## [RECORDED INFORMATION]
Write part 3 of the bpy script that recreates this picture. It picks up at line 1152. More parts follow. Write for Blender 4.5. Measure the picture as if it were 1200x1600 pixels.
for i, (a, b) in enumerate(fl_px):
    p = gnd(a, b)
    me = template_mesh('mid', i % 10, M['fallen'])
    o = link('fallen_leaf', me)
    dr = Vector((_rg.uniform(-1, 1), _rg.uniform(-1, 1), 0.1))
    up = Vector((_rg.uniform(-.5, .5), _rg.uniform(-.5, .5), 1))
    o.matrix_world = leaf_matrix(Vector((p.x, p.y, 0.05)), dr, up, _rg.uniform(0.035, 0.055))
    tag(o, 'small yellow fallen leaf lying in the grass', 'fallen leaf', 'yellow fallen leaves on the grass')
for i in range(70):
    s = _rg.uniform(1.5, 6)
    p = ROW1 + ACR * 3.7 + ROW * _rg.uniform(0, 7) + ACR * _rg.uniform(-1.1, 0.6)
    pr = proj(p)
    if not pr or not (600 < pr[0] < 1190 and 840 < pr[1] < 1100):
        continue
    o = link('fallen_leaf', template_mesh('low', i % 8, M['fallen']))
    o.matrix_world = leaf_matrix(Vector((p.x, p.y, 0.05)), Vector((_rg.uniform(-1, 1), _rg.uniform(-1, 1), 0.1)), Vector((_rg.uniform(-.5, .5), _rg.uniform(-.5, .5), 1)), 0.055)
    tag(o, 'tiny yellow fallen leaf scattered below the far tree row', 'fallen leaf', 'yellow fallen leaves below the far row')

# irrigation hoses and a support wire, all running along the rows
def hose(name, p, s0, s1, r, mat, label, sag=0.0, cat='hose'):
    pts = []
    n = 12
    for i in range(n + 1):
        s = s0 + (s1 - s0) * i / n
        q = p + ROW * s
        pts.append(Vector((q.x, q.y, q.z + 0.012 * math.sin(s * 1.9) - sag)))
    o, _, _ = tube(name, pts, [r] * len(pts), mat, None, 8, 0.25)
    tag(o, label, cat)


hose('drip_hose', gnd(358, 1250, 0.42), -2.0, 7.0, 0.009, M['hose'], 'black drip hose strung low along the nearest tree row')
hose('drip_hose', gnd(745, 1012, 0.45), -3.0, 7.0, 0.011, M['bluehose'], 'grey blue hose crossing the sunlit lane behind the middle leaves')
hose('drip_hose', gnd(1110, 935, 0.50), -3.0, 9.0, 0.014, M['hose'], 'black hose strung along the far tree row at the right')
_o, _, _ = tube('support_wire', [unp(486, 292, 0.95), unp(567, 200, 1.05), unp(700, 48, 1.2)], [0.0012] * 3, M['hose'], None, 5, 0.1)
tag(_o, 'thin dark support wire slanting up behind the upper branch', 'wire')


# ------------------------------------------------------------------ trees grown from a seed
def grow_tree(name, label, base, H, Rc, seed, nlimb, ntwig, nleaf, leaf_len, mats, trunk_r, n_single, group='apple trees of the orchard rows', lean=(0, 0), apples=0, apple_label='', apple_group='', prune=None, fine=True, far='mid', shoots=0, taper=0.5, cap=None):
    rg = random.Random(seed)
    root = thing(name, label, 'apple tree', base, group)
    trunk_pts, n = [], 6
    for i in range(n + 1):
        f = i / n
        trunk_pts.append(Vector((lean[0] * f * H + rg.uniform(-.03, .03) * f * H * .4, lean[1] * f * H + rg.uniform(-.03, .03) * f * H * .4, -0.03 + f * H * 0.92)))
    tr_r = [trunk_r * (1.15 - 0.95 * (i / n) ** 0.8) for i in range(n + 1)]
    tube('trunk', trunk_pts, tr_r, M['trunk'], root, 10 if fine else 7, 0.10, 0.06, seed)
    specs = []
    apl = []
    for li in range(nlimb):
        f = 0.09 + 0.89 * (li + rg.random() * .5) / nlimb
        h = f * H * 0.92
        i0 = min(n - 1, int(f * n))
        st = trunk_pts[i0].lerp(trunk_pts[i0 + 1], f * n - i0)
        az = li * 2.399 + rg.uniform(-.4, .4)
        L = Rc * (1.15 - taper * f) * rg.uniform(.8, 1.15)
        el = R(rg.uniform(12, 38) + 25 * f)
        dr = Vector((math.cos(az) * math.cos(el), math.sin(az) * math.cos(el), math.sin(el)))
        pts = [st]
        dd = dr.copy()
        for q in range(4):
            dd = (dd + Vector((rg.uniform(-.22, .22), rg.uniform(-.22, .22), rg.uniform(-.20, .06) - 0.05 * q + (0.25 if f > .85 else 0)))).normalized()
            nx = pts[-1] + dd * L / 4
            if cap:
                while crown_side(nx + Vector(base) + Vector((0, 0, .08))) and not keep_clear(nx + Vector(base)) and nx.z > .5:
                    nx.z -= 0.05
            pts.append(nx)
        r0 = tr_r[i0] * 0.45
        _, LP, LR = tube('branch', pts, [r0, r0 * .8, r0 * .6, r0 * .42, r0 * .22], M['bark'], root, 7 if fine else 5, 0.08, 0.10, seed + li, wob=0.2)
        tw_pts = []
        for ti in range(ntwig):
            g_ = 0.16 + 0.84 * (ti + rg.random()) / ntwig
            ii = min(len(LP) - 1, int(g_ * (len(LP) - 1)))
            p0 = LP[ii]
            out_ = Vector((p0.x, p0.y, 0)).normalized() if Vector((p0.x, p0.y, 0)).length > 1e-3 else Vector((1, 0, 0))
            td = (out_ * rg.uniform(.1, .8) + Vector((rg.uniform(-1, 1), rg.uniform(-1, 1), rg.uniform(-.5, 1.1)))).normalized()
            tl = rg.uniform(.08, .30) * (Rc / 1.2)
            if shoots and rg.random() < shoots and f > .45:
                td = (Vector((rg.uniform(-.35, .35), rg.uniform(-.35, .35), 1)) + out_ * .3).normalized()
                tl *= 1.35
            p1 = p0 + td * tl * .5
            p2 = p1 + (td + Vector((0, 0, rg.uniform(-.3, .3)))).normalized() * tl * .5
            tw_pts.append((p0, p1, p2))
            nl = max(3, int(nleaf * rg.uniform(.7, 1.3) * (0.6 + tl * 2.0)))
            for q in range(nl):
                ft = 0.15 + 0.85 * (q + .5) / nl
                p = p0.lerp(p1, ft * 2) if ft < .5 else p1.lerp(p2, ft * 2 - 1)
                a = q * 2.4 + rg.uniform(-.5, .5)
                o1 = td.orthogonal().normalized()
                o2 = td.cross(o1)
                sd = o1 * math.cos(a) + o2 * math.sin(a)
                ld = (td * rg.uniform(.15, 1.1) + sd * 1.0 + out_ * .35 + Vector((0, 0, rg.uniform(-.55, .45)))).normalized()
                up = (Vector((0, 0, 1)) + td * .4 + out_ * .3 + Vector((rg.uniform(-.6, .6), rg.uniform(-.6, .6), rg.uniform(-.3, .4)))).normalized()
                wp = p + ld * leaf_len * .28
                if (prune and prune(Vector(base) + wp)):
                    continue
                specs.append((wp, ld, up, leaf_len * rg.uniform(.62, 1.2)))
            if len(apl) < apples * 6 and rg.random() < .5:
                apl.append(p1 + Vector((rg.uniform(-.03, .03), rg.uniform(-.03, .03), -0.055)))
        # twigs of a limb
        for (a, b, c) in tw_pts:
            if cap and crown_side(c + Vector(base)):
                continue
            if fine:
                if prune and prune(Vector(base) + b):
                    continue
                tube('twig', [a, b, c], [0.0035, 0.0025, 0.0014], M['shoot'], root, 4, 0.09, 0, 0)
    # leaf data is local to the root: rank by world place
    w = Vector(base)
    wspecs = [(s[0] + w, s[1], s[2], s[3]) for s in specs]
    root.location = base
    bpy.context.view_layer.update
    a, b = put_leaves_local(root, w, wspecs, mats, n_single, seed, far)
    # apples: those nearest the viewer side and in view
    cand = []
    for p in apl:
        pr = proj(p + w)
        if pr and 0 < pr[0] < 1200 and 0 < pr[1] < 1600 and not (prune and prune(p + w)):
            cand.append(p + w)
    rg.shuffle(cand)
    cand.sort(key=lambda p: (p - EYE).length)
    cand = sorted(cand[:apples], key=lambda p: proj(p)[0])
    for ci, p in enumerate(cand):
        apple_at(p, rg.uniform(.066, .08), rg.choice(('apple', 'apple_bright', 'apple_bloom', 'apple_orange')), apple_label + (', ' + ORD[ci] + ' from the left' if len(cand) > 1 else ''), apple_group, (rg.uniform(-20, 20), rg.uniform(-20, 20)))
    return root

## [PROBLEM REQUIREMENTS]
Print the material above verbatim, first line through the line containing "tag(o, label, cat)", both included.

## [SOLVED PROBLEM]
Write part 3 of the bpy script that recreates this picture. It picks up at line 1152. More parts follow. Write for Blender 4.5. Measure the picture as if it were 1200x1600 pixels.
for i, (a, b) in enumerate(fl_px):
    p = gnd(a, b)
    me = template_mesh('mid', i % 10, M['fallen'])
    o = link('fallen_leaf', me)
    dr = Vector((_rg.uniform(-1, 1), _rg.uniform(-1, 1), 0.1))
    up = Vector((_rg.uniform(-.5, .5), _rg.uniform(-.5, .5), 1))
    o.matrix_world = leaf_matrix(Vector((p.x, p.y, 0.05)), dr, up, _rg.uniform(0.035, 0.055))
    tag(o, 'small yellow fallen leaf lying in the grass', 'fallen leaf', 'yellow fallen leaves on the grass')
for i in range(70):
    s = _rg.uniform(1.5, 6)
    p = ROW1 + ACR * 3.7 + ROW * _rg.uniform(0, 7) + ACR * _rg.uniform(-1.1, 0.6)
    pr = proj(p)
    if not pr or not (600 < pr[0] < 1190 and 840 < pr[1] < 1100):
        continue
    o = link('fallen_leaf', template_mesh('low', i % 8, M['fallen']))
    o.matrix_world = leaf_matrix(Vector((p.x, p.y, 0.05)), Vector((_rg.uniform(-1, 1), _rg.uniform(-1, 1), 0.1)), Vector((_rg.uniform(-.5, .5), _rg.uniform(-.5, .5), 1)), 0.055)
    tag(o, 'tiny yellow fallen leaf scattered below the far tree row', 'fallen leaf', 'yellow fallen leaves below the far row')

# irrigation hoses and a support wire, all running along the rows
def hose(name, p, s0, s1, r, mat, label, sag=0.0, cat='hose'):
    pts = []
    n = 12
    for i in range(n + 1):
        s = s0 + (s1 - s0) * i / n
        q = p + ROW * s
        pts.append(Vector((q.x, q.y, q.z + 0.012 * math.sin(s * 1.9) - sag)))
    o, _, _ = tube(name, pts, [r] * len(pts), mat, None, 8, 0.25)
    tag(o, label, cat)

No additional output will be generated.